From: Dave Dameron <ddameron_at_earthlink.net>
Date: Mon Mar 29 18:18:45 1999

At 01:06 AM 3/30/99 +0100, Tony wrote:

>
>> Actually, it might be as correct to say that 8088 signal names are more or
>> less like "all the other" microcomputers in the non-Motorola camp. with
the
>> 8085 and z-80, it became obvious that the large number of strange signals
>> generated by the 8080 didn't even help the Intel folks with the task of
>> interfacing the processor to memory and peripheral devices. The simple
>
>One of the problems with the S100 bus is that it is _very_ dependant on
>the 8080 signals. Even using a Z80 is a bit of work - things like PINTE
>(which indicates if interrupts are enabled) and SSTACK (address lines
>contain the value of the stack pointer) don't exist as external signals
>on the Z80.
>
Of course if you wire your own Z-80, you can ignore most of the weird
signals if you are using static ram. Just use a memory write signal for
writes, and another to gate read data onto the buss.

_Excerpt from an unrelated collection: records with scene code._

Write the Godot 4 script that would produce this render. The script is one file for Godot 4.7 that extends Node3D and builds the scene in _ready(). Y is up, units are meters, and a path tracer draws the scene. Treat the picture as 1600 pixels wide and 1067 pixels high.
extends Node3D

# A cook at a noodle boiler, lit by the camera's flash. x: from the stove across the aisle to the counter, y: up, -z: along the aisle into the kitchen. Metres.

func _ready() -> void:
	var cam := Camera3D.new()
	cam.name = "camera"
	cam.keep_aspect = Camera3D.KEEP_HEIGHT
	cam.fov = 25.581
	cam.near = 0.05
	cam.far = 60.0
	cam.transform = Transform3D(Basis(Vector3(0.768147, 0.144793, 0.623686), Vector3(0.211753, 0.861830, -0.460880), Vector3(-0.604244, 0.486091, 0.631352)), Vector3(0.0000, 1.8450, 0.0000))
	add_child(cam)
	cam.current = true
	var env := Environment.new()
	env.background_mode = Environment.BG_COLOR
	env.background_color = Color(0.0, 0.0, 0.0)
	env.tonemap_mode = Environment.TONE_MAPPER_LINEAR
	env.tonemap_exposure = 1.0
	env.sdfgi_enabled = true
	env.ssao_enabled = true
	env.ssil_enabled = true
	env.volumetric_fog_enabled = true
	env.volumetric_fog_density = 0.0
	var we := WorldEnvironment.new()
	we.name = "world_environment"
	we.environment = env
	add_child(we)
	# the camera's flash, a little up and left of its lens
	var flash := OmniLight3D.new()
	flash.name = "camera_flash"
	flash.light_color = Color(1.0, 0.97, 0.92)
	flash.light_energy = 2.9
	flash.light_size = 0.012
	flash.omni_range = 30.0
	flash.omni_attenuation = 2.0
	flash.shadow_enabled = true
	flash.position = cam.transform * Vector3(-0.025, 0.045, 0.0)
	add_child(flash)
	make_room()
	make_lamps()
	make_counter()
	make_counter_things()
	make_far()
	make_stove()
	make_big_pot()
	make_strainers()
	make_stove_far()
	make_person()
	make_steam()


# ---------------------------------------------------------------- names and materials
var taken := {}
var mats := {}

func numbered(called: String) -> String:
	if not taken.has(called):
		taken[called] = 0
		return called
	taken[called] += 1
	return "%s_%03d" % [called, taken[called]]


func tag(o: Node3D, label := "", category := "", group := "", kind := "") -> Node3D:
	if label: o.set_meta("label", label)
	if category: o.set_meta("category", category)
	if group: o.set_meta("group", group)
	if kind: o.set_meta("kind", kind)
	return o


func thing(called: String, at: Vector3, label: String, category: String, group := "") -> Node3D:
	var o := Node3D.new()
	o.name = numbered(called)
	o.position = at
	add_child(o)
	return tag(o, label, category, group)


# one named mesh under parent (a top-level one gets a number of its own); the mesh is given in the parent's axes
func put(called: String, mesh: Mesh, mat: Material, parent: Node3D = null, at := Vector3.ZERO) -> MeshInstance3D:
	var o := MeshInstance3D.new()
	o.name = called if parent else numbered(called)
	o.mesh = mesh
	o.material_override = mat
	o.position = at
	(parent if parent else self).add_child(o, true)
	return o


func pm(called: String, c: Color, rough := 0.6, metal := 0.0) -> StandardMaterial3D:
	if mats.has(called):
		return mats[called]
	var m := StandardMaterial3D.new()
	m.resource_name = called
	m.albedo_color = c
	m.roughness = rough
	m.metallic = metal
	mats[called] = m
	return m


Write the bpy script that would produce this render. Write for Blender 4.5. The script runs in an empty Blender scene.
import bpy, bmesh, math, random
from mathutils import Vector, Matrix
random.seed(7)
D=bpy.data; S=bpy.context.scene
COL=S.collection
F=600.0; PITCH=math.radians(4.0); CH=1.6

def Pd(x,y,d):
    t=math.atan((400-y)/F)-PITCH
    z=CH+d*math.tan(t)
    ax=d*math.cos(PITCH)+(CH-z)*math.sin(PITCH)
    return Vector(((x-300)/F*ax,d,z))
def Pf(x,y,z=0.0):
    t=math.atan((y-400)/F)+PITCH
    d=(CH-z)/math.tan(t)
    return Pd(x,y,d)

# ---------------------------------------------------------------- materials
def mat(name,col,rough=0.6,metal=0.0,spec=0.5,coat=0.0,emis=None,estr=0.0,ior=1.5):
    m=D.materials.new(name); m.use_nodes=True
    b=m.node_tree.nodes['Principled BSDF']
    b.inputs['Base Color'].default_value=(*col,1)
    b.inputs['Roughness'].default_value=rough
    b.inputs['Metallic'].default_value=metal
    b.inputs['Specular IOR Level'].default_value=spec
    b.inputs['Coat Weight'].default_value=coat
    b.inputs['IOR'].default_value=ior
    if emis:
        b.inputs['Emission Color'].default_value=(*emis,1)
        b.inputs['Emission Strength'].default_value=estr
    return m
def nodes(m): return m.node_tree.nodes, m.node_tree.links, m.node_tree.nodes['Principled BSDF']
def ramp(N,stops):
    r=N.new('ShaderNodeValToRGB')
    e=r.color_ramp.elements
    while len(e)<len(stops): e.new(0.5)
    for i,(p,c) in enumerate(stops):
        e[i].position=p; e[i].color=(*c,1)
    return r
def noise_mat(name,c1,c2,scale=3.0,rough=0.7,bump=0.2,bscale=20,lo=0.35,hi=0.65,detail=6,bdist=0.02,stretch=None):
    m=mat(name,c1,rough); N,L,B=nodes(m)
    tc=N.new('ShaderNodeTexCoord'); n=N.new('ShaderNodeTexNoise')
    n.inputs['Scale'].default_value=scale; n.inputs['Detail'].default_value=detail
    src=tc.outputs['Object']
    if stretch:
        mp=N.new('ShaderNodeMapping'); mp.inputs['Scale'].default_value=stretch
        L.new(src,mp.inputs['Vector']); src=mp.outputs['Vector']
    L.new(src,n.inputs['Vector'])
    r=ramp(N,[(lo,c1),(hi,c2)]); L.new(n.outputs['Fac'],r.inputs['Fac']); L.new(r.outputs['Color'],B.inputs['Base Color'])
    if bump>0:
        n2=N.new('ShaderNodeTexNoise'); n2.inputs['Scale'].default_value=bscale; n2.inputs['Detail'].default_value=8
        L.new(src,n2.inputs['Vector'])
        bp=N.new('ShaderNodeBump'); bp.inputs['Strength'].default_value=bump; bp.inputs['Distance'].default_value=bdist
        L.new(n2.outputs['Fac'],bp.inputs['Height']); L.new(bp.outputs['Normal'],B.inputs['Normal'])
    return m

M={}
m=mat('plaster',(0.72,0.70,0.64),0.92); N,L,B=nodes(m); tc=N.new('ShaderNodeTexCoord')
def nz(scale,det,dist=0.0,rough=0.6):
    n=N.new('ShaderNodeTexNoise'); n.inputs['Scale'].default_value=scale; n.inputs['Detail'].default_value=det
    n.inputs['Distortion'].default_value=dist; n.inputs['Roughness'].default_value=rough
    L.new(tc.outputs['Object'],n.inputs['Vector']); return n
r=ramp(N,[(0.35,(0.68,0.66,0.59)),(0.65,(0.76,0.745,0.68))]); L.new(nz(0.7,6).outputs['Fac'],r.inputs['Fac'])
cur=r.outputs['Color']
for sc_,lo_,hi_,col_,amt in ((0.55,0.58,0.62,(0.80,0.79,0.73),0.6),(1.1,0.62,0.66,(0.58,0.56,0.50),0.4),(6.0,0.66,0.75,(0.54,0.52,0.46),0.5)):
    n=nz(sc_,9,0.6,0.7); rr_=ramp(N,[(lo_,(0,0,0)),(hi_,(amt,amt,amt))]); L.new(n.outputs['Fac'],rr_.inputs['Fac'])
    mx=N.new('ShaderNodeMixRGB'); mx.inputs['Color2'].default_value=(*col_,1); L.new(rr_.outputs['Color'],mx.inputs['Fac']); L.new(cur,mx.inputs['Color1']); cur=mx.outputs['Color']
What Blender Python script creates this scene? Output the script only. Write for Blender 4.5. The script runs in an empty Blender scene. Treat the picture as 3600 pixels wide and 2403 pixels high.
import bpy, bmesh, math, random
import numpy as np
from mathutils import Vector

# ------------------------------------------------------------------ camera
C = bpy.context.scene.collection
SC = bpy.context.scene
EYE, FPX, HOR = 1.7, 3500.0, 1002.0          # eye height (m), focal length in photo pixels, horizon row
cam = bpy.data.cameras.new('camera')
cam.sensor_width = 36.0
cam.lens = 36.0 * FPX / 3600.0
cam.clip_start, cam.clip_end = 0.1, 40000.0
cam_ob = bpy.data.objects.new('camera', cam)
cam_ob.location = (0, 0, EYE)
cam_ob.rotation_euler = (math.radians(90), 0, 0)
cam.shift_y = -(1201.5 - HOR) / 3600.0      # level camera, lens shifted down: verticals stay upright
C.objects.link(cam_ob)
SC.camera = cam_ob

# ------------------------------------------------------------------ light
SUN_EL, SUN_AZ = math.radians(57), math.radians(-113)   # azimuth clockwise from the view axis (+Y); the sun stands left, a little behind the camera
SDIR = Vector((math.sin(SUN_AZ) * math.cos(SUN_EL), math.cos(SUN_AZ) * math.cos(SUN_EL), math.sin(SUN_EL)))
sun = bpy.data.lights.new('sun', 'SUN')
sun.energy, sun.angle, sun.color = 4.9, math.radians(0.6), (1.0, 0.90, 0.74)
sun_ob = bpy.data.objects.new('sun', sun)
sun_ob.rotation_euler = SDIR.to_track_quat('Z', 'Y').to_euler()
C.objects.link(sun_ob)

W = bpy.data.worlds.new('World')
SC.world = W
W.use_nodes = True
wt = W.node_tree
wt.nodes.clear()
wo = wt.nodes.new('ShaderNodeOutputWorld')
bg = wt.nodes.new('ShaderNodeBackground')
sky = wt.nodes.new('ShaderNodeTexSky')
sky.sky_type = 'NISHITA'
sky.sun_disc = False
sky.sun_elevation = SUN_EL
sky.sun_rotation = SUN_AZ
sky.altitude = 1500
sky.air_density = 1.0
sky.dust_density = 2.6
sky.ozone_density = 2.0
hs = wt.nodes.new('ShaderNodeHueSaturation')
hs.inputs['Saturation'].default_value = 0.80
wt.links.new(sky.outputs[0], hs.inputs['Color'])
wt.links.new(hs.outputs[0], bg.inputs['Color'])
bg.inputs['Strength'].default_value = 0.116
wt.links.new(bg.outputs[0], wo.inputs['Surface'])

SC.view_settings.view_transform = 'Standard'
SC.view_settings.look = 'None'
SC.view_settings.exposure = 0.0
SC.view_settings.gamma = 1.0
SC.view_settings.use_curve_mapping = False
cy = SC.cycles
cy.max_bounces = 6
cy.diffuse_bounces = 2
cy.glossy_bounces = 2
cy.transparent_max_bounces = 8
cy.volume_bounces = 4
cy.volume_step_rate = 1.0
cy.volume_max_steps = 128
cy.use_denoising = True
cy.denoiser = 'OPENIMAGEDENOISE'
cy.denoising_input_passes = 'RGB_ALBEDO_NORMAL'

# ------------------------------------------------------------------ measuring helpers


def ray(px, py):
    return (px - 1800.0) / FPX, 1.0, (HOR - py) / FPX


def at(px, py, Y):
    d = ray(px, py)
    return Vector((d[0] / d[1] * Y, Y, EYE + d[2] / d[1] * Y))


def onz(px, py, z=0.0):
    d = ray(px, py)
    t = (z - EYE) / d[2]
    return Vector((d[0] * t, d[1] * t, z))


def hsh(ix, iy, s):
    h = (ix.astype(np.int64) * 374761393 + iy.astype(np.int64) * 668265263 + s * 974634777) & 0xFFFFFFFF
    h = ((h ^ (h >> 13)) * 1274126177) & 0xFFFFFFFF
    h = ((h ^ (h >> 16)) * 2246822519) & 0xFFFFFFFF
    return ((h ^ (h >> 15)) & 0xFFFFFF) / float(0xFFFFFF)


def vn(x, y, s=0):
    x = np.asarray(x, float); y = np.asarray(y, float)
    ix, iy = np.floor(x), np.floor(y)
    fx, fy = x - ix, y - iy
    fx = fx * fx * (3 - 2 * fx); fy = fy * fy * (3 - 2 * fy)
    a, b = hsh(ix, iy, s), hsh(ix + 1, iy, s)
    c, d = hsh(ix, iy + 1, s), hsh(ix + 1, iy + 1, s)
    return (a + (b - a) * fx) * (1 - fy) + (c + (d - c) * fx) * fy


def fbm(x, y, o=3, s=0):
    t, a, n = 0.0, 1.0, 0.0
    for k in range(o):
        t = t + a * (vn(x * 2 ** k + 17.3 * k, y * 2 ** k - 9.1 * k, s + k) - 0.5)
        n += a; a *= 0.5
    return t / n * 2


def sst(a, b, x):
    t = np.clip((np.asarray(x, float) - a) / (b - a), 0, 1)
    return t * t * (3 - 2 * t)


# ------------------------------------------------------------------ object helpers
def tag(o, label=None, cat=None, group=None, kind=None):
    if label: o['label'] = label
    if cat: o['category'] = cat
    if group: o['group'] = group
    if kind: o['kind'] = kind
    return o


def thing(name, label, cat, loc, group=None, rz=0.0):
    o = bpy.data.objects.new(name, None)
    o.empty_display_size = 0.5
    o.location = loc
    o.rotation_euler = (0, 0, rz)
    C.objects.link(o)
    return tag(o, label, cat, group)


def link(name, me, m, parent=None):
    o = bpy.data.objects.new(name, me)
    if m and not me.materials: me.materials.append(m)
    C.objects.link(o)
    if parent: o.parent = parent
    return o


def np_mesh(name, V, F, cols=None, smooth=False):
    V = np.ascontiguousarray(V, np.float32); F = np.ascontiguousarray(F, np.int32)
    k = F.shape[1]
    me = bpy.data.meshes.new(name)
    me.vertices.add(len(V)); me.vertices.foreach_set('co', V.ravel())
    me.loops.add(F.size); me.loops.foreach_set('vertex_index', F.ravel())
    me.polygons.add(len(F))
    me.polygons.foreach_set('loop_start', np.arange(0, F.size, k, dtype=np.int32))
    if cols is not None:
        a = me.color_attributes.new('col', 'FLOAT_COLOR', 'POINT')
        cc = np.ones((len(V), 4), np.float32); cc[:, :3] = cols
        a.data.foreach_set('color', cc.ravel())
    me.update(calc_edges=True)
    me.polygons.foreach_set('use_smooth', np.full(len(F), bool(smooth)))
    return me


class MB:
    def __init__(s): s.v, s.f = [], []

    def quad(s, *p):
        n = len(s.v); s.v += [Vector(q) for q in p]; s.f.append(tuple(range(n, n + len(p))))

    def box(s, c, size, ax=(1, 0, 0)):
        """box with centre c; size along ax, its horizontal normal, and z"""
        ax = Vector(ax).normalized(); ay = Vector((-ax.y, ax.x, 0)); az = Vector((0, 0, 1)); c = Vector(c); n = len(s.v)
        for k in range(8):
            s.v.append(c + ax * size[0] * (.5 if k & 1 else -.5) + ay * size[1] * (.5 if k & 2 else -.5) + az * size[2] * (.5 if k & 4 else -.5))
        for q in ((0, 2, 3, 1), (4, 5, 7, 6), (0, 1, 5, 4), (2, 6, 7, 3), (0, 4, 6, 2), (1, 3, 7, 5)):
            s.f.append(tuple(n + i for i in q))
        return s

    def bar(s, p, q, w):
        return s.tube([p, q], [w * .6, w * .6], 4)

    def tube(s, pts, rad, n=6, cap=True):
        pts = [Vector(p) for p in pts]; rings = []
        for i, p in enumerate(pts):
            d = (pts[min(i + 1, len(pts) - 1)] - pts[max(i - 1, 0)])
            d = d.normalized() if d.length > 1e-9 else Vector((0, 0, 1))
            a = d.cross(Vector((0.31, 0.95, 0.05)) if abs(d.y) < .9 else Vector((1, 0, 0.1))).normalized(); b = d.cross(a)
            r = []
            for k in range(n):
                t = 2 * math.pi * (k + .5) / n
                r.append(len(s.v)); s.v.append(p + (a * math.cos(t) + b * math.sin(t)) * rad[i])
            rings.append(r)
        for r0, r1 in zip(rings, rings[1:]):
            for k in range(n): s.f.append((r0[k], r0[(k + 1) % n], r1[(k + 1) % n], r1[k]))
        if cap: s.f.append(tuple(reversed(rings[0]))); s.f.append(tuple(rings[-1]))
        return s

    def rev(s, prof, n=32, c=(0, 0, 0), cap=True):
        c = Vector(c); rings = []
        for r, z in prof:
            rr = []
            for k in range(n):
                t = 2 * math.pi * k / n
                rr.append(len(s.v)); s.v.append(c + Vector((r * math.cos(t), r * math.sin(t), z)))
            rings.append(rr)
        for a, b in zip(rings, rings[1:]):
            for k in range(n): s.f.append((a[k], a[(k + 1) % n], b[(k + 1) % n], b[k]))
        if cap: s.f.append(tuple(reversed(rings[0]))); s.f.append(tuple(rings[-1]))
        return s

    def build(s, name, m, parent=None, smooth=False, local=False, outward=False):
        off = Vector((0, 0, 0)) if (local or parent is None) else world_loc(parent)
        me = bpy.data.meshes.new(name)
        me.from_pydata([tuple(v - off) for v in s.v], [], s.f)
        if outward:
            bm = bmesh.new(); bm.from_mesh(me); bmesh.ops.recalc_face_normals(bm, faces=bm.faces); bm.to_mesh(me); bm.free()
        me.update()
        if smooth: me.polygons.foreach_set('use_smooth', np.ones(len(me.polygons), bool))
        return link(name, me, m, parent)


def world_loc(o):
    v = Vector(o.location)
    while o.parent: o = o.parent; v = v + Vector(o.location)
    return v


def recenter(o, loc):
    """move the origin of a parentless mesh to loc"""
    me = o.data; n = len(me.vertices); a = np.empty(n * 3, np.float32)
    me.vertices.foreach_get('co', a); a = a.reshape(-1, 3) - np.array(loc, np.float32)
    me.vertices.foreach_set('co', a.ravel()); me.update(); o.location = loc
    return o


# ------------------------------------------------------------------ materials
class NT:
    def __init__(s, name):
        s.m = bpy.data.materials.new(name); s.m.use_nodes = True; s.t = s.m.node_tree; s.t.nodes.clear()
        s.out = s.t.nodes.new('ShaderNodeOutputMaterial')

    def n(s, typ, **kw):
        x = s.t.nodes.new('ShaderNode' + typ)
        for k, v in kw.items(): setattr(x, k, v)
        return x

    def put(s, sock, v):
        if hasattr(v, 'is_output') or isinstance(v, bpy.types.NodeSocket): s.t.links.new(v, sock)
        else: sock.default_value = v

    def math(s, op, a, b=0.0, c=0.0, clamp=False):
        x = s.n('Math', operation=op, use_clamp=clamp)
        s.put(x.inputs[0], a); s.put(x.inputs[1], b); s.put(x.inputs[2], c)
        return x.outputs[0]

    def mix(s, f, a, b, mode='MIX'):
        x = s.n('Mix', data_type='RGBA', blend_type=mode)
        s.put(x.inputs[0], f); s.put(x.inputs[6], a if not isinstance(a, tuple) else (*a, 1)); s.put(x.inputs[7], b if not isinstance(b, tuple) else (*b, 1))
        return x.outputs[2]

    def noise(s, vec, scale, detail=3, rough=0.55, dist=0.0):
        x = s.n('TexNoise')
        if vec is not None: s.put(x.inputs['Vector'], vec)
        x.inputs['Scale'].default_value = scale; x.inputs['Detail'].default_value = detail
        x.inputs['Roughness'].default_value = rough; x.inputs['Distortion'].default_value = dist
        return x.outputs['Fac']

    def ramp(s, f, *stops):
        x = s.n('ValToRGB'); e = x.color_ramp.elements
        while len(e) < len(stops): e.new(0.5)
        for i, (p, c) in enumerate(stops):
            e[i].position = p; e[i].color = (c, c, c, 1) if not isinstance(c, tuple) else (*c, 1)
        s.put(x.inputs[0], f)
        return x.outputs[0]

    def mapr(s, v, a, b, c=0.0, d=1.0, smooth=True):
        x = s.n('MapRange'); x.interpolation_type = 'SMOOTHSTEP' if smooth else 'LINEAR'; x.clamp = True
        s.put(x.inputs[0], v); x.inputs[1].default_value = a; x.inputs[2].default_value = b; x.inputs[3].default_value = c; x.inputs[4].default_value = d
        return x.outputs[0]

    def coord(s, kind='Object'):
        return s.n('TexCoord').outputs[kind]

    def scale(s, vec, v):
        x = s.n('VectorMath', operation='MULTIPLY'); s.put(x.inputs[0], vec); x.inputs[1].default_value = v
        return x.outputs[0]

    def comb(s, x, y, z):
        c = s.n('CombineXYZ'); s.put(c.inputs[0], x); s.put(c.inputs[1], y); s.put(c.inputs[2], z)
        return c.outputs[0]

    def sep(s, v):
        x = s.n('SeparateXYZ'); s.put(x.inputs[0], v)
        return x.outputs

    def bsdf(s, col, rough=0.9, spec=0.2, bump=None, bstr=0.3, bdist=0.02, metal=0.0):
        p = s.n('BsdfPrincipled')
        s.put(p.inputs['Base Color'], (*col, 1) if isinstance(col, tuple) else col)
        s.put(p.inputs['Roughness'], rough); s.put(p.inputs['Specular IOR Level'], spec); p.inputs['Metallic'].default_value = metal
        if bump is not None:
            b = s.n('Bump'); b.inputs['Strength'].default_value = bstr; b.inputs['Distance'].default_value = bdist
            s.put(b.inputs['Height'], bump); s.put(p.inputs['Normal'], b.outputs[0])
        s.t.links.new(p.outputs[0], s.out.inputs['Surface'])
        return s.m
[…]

>Actually, I prefer the Motorola / PDP11 idea of having memory and I/O in
>the same address space. It means you can use the same instructions and
>addressing modes to access either.
>
There is nothing in the Z-80, etc. to prevent you from using memory mapped
I/O.
Of course if some peripheral hardware uses I/O instruction decoding, them
you use those instructions for its interface.